Variety inform us that Malin Akerman (2/5) and Ryan Phillippe (4/5) are set to star in The Bang Bang Club. Plot: Four famous war photographers capture the end of South African Apartheid and all of the bad stuff that went down around then. Akerman is their photo editor, Ryan Phillippe is snapper Greg Marinovic, who co-wrote the source memoir, and Taylor Kitsch of Wolverine is Kevin Carter, as featured in the Manic Street Preachers' song.
Alfonso Arau is to direct Little Chicago, a mob drama about the bootlegging ops in Olean, a tiny town of just 5000 (thirsty?) folk. Despite the low population count, the battle to run the show in Olean somehow managed to cost 71 people their lives over just two short years. Variety tell us that Carl Veno is writing the screenplay from one chapter of his non-fiction book, Invisible Ink.

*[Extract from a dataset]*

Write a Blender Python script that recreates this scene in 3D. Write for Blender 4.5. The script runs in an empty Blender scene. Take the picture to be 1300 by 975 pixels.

DreadCentral had their ears open and their blog engines running at the Fangoria Weekend of horrors, from which they report some Ruggero Deodato news. After a sixteen year break it seems he is gearing up to make another feature and has apparently scripted three potentials. They report that Deodato considers them all to be in the giallo genre, but there's one of them he likes in particular. He said "It is a more serious take on the giallo – it is not crazy like some of the recent Dario Argento pictures. It is very realistic although it still has the violence which the fans will expect."
An Australian time traveller called Craig wants us to know that the way temporal trekking is portrayed in the movies isn't strictly accurate. Time magazine – aptly enough – want to track him down.
Elisabeth Moss is one of the people on Mad Men and therefore, the internet finds her incredibly sexy. She has now joined the cast of Marc Lawrence's Did You Hear About the Morgans?, alongside Sarah Jessica Parker and Hugh Grant. The Hollywood Reporter tell us that Moss will be taking the role of Grant's PA (in the film, at least – not sure about ont he set), and that Grant and Parker will play a couple relocated uner witness protection.
And that, I think, is enough for now. Keep up the good work, Craig.